• [TASK DIRECTIONS]: Search the material below for the string "Python" and extract each line that has it.

——

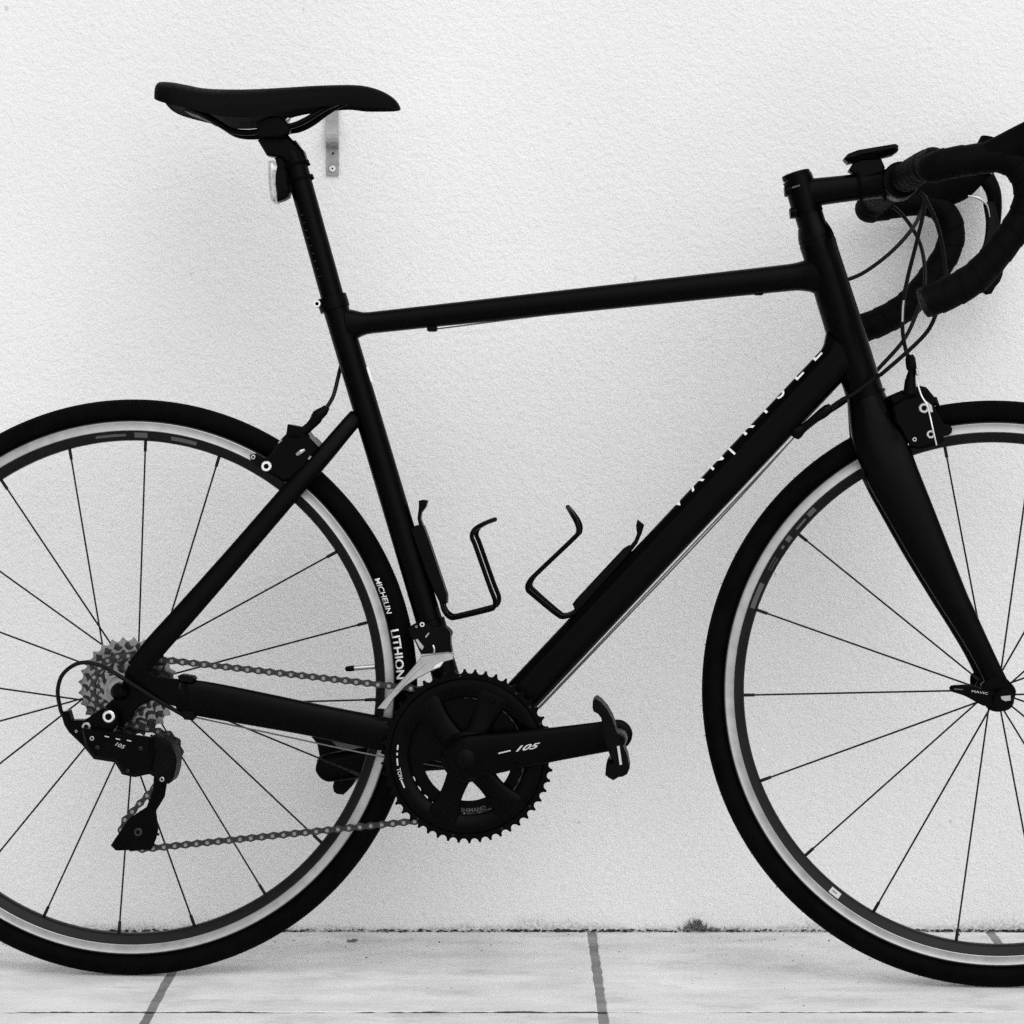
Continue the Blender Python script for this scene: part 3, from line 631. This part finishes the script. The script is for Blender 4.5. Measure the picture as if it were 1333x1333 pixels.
# prints on tyre and rims
def polar(a0, r0, yf):      # text runs clockwise, letter tops outwards
    def fn(u, v):
        a = R(a0) - u / (r0 + v * .5); r = r0 + v
        return V(r * math.cos(a), yf(r), r * math.sin(a))
    return fn
ty = lambda r: -RM * .96 * math.sqrt(max(0, 1 - ((r - RT) / RM) ** 2)) - .0004
text('MICHELIN', .0098, polar(24.0, .3125, ty), 'white', rw, bold=.00012, shear=.15)
text('LITHION', .0150, polar(12.6, .3118, ty), 'white', rw, bold=.0003)
def patch(parent, a_deg, span, r0, r1, yf, m, name):
    n = 6; v = []; f = []
    for i in range(n + 1):
        a = R(a_deg - span / 2 + span * i / n)
        for r in (r0, r1): v.append((r * math.cos(a), yf(r), r * math.sin(a)))
    for i in range(n): f.append((2 * i, 2 * i + 1, 2 * i + 3, 2 * i + 2))
    return mesh_obj(name, v, f, m, parent)
ry = lambda r: -(.0102 - (.2978 - r) * (.0024 / .0078)) - .0003
patch(fw, 231.4, 2.6, .2905, .2975, ry, 'pale', 'rim_sticker')
patch(fw, 231.2, 1.2, .2930, .2942, lambda r: ry(r) - .0003, 'grey', 'rim_sticker_mark')
for a_, s_, r0, r1 in ((135.4, 2.2, .2915, .297), (139.0, 3.2, .2925, .295), (143.3, 1.4, .291, .297), (145.6, .9, .2925, .2955), (150, 3.4, .2945, .2952), (150, 3.4, .2915, .2922), (158, 6, .2910, .2965)):
    patch(fw, a_, s_, r0, r1, ry, 'grey', 'rim_print')
for a_, s_, r0, r1 in ((78, 6, .2915, .296), (88, 3, .291, .297), (95, 7, .2925, .2955)): patch(rw, a_, s_, r0, r1, ry, 'grey', 'rim_print')

# --- cassette
cas = mesh_obj('cassette', *lathe([(.0001, -.0655), (.013, -.0655), (.017, -.064), (.0175, -.062), (.0165, -.060), (.0165, -.020), (.0001, -.020)], r_axle, 30), 'cog', bike)
for i, tn in enumerate((28, 25, 23, 21, 19, 17, 15, 14, 13, 12, 11)):
    pr = tn * .0127 / (2 * math.pi); y = -.0225 - i * .0038; n = tn * 8
    def inner(a, tn=tn, pr=pr):
        if tn < 17: return .0165
        x = (a * 5 / (2 * math.pi) + .07 * tn) % 1.0
        return pr - .012 if .22 < x < .78 else .0165
    mesh_obj('sprocket', *ring(teeth(tn, pr + .0026, pr - .0022, i * .21), inner, y - .0009, y + .0009, r_axle, n), 'cog_shade' if i % 2 else 'cog', cas, ang=30)

# --- crankset
rc = P(608, 984, -.047); BX, BZ = rc.x, rc.z; cc = V(BX, 0, BZ)
spd = G()
spd.add(lathe([(.0001, -.062), (.024, -.062), (.029, -.058), (.030, -.046), (.022, -.040), (.0001, -.040)], cc, 40))
for a in (-50, -112, 66, 130):
    d = V(math.cos(R(a)), 0, math.sin(R(a))); q = V(BX, -.050, BZ)
    spd.add(tube2([(q + d * .018, .0150, .0070), (q + d * .036, .0130, .0055), (q + d * .052, .0135, .0045), (q + d * .072, .0185, .0040), (q + d * .078, .0195, .0035)], e=3, n=20, smooth=3))
crank = spd.build('crankset', 'satin', bike)
big = ring(teeth(50, .0993, .0940, .03), lambda a: .0668, -.0490, -.0465, cc, 600)
cro = mesh_obj('chainring', *big, 'satin', crank, ang=30)
mesh_obj('chainring_face', *lathe([(.0672, -.0490), (.0700, -.0515), (.0800, -.0530), (.0870, -.0520), (.0890, -.0490)], cc, 120, cap=False), 'satin', crank)
crs = mesh_obj('chainring', *ring(teeth(34, .0718, .0660, .05), lambda a: .0270 if .35 < a < 3.3 else .0520, -.0410, -.0388, cc, 408), 'satin', crank, ang=30)
ae = P(803, 956, -.072)
vec = V(ae.x - BX, 0, ae.z - BZ)
def arm(s_, y0, y1):
    q = lambda t, y: V(BX + vec.x * s_ * t, y, BZ + vec.z * s_ * t)
    L_ = vec.length; k = .0178 / L_
    st = [(q(-.12, y0 * .98), .014, .006), (q(-.07, y0), .021, .008), (q(0, y0), .0250, .0095), (q(.12, y0 + (y1 - y0) * .1), .0245, .0095), (q(.3, y0 + (y1 - y0) * .4), .0218, .0090), (q(.6, y0 + (y1 - y0) * .8), .0192, .0080), (q(.88, y1), .0176, .0070), (q(1, y1), .0172, .0068), (q(1 + k * .5, y1), .0150, .0066), (q(1 + k * .85, y1), .0090, .006), (q(1 + k, y1), .002, .0055)]
    return tube2(st, e=3.2, n=28, smooth=3)
mesh_obj('crank_arm', *arm(1, -.062, -.074), 'satin', crank)
mesh_obj('crank_arm', *arm(-1, .058, .074), 'satin', crank)
mesh_obj('crank_cap', *lathe([(.0001, -.0745), (.008, -.0745), (.0105, -.073), (.011, -.066), (.0001, -.066)], cc, 28), 'plastic', crank)
cu_ = vec.normalized()
def on_arm(px, py, off):
    q = P(px, py, off)
    tx = (P(715, 984 - 6, off) - P(650, 979 + 9, off)).normalized()
    return lambda u, v: V(q.x + tx.x * u * 2.15 - tx.z * v, off, q.z + tx.z * u * 2.15 + tx.x * v)
text('105', .0082, on_arm(668.0, 978.8, -.0835), 'pale', crank, shear=.55, bold=.00022)
mesh_obj('arm_print', *extr([(648.5, 980), (664.5, 976.2), (664.9, 977.9), (648.9, 981.6)], -.0830, -.0822, .0001), 'pale', crank)
yr = lambda r: -.0534 + abs(r - .080) * .03
for a_, s_ in ((173, 4), (178.5, 2.2), (185, 6), (203.5, 7)):
    patch(crank, a_, s_, .0790, .0807, yr, 'pale', 'ring_print').location = cc
def ringtext(s, a0, r0, size, m, yy=-.0536):
    o = text(s, size, lambda u, v: V((r0 - v) * math.cos(R(a0) + u / r0), yy, (r0 - v) * math.sin(R(a0) + u / r0)), m, crank, bold=.00008); o.location = cc
ringtext('TON', 190, .0815, .0062, 'pale')
ringtext('SHIMANO', 263, .0650, .0068, 'dim', -.0412)
for a_ in (-50, -112, 66, 130):
    bolt(V(BX + .0715 * math.cos(R(a_)), -.0545, BZ + .0715 * math.sin(R(a_))), .0045, .0015, 'bolt', crank, 'satin')
for a_ in (-38, -64, -100, -128, 24, 38, 52, 95): bolt(V(BX + .0915 * math.cos(R(a_)), -.0490, BZ + .0915 * math.sin(R(a_))), .0013, .0007, 'shift_pin', crank, 'chain')

# --- pedals
pd = mesh_obj('pedal', *extr([ZP(*q) for q in [(300, 215), (345, 190), (400, 230), (480, 320), (545, 440), (590, 580), (640, 700), (680, 780), (730, 900), (758, 1050), (730, 1120), (670, 1155), (620, 1160), (555, 1200), (500, 1170), (455, 1135), (465, 1010), (495, 945), (505, 970), (540, 995), (555, 975), (520, 910), (480, 800), (440, 640), (405, 430), (370, 380), (310, 345), (297, 300)]], -.160, -.108, .0015), 'plastic', bike)
mesh_obj('axle', *lathe([(.0001, -.157), (.0075, -.157), (.0095, -.150), (.0100, -.112), (.0075, -.108), (.0075, -.078), (.0001, -.078)], P(806, 957, -.09) * 1.0 - V(0, P(806, 957, -.09).y, 0), 20), 'satin', pd)
mesh_obj('painted_slot', *extr([ZP(600, 775), ZP(632, 770), ZP(665, 1000), ZP(635, 1010)], -.1612, -.1598, .0002), 'pale', pd)  # pale strip painted in for the bright slot in the pedal
pd2 = mesh_obj('pedal', *extr([ZQ(*q) for q in [(60, 330), (140, 430), (172, 600), (135, 670), (140, 780), (200, 880), (290, 940), (390, 950), (365, 1040), (380, 1120), (430, 1155), (520, 1165), (570, 1120), (650, 1030), (720, 900), (800, 700), (760, 540), (520, 500), (430, 480), (340, 370), (200, 300)]], .105, .160, .002), 'plastic', bike)
mesh_obj('axle', *lathe([(.0001, .078), (.0075, .078), (.0075, .108), (.0095, .112), (.0095, .155), (.0001, .157)], V(BX - vec.x, 0, BZ - vec.z), 20), 'satin', pd2)

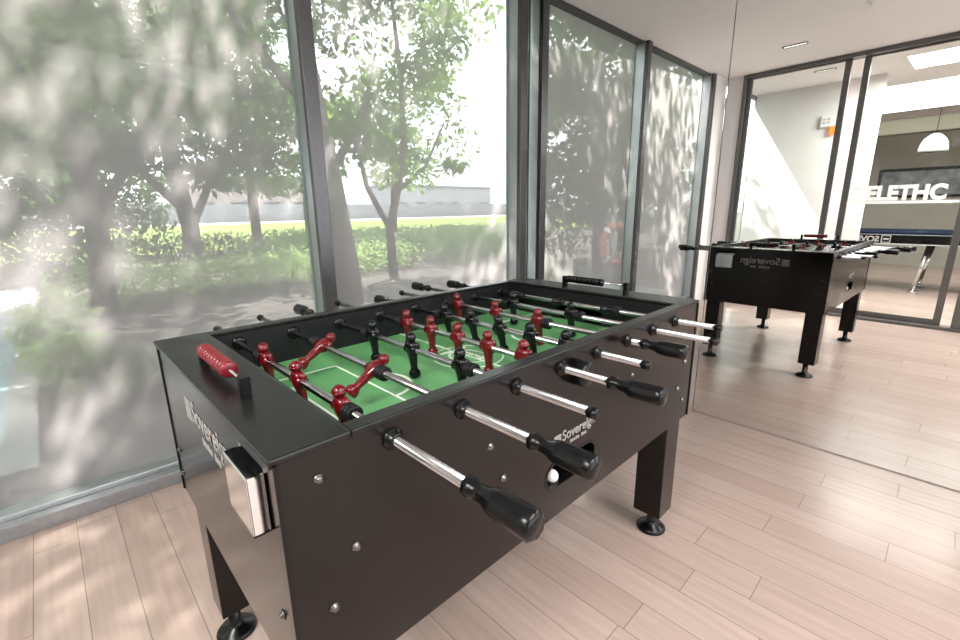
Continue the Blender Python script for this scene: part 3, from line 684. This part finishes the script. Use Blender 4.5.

——

• [SOLUTION]:
Continue the Blender Python script for this scene: part 3, from line 631. This part finishes the script. The script is for Blender 4.5. Measure the picture as if it were 1333x1333 pixels.
Continue the Blender Python script for this scene: part 3, from line 684. This part finishes the script. Use Blender 4.5.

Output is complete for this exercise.